Suppose $R$ is a commutative ring (but see the edit portion below) and $\mathfrak{m}$ is a maximal ideal of $R$ such that $|R/\mathfrak{m}|<\infty$. Also assume that $k$ a positive integer. Is it true that for a prime number $p$, we have $p$ dividing $|R/\mathfrak{m}^k|$ if and only if $p$ is the characteristic of the field $R/\mathfrak{m}$?
Attempt: One direction is clear because I know (by $0\to\mathfrak{m}^{i-1}/\mathfrak{m}^i\to R/\mathfrak{m}^i\to R/\mathfrak{m}^{i-1}$ repeatedly) that
$$|R/\mathfrak{m}^k|=|R/\mathfrak{m}|\cdot|\mathfrak{m}/\mathfrak{m}^2|\dots|\mathfrak{m}^{k-1}/\mathfrak{m}^k|$$ so if $p$ is the characteristic of $R/\mathfrak{m}$, then $p$ divides $|R/\mathfrak{m}|$ (the additive order of $1$ is $p$ which divides the order of the additive group) and hence divides $|R/\mathfrak{m}^k|$.
However, I am not too sure about the other direction. Specifically, it could be that $p$ divides $|R/\mathfrak{m}^k|$ but the fatcor of $p$ shows up in the $|\mathfrak{m}^{i-1}/\mathfrak{m}^i|$ factors rather than $|R/\mathfrak{m}|$.
Edit: I guess I should be clear that in my original context for this question, $R$ is actually the ring of integers $O_K$ for some number field $K$ (finite extension of $\mathbb{Q}$). This might affect the analysis (e.g. so $R$ is a Dedekind domain, and also we know $|R/I|<\infty$ for all ideals $I$).

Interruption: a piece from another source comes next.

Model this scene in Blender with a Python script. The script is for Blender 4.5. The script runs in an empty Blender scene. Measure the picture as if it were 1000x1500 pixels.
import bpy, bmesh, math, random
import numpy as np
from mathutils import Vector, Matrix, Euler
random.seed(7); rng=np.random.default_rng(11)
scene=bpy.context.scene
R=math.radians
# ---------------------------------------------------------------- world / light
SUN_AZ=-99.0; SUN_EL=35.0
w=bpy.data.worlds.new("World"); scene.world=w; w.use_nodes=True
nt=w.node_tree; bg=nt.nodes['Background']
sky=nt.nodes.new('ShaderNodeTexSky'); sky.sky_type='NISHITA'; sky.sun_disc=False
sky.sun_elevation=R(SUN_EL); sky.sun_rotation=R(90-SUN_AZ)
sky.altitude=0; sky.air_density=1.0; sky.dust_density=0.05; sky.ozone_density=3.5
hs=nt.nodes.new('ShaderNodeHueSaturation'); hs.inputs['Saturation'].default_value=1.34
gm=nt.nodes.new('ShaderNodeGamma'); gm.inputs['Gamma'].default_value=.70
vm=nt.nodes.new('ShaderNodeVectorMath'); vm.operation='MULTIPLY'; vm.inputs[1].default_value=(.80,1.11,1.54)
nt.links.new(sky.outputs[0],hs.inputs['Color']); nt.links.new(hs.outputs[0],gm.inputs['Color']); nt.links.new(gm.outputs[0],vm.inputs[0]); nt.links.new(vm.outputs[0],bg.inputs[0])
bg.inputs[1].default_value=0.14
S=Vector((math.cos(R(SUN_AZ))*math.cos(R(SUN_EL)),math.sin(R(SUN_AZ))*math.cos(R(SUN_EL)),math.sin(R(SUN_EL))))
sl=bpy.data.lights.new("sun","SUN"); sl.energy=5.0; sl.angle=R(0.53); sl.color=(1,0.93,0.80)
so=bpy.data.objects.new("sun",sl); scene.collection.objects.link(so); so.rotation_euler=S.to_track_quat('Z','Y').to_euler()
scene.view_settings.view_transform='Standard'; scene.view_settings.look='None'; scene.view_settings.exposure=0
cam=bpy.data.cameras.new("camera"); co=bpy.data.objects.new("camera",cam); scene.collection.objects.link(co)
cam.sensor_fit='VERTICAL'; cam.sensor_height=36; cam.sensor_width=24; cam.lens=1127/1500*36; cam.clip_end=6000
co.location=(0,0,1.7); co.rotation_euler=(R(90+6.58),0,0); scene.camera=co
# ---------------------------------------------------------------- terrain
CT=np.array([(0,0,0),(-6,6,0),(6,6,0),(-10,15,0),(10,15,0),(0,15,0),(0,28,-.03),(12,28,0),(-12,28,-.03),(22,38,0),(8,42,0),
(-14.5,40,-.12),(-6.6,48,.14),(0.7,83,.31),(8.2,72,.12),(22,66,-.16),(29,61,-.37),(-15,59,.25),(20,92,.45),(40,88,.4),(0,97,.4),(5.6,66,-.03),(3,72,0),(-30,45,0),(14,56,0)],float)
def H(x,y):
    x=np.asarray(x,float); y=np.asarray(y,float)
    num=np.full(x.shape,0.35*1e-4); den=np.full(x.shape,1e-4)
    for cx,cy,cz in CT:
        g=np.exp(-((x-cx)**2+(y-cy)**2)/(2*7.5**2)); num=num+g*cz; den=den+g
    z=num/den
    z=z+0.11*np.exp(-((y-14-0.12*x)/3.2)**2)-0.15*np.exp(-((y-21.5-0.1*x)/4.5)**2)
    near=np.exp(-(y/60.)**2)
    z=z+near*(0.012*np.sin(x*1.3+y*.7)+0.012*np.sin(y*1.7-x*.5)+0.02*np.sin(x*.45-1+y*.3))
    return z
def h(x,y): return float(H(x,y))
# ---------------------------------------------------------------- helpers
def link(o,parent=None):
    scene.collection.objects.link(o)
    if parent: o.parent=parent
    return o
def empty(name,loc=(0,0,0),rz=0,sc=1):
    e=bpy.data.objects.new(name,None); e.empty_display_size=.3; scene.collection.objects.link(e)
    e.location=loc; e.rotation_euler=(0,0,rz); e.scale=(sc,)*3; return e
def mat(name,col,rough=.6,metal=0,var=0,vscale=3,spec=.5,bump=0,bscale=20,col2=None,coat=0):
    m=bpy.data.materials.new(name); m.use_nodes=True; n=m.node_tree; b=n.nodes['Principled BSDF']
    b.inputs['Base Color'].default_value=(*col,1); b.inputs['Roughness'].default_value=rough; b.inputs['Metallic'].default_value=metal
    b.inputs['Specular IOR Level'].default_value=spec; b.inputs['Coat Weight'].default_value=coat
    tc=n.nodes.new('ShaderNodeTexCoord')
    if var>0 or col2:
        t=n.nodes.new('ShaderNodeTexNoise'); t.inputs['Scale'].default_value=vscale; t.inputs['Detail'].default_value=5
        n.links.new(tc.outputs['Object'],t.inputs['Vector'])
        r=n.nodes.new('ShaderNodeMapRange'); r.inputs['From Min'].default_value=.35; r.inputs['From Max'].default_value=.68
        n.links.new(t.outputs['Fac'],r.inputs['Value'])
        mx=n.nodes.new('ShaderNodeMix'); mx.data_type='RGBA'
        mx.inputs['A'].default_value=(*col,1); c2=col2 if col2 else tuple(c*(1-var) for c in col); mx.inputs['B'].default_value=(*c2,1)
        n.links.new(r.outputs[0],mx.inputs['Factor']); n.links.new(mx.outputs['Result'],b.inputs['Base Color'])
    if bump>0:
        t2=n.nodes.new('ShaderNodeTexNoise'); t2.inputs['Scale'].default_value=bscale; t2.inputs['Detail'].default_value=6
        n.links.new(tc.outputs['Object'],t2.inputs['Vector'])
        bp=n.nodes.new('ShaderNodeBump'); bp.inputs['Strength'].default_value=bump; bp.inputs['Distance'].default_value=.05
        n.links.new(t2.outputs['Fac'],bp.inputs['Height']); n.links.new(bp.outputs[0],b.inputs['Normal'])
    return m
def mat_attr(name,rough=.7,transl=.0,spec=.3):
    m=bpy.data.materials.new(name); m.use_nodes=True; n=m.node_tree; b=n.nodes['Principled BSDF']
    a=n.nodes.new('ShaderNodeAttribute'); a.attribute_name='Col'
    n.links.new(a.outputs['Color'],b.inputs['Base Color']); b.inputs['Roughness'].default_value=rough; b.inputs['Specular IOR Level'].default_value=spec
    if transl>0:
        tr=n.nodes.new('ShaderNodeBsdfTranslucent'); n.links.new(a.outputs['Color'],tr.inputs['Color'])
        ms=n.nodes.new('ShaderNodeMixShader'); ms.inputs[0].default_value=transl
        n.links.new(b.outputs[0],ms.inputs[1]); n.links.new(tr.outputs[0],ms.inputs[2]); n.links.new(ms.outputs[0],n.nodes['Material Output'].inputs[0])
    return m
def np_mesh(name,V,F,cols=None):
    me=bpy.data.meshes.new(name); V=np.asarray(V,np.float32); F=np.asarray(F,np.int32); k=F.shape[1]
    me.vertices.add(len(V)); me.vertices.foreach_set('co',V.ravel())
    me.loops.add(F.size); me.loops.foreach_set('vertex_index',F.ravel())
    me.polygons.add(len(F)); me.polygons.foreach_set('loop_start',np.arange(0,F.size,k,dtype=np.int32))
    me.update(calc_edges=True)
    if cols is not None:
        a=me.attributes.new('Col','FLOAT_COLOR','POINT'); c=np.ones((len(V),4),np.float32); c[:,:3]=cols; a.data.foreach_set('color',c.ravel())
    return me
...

Start with $$|R/\mathfrak{m}^k|=|R/\mathfrak{m}|\cdot|\mathfrak{m}/\mathfrak{m}^2|\cdots|\mathfrak{m}^{k-1}/\mathfrak{m}^k|$$ and use that $\mathfrak m^{i-1}/\mathfrak m^i$ is an $R/\mathfrak m$-vector space, so isomorphic to a direct sum of copies of $R/\mathfrak m$.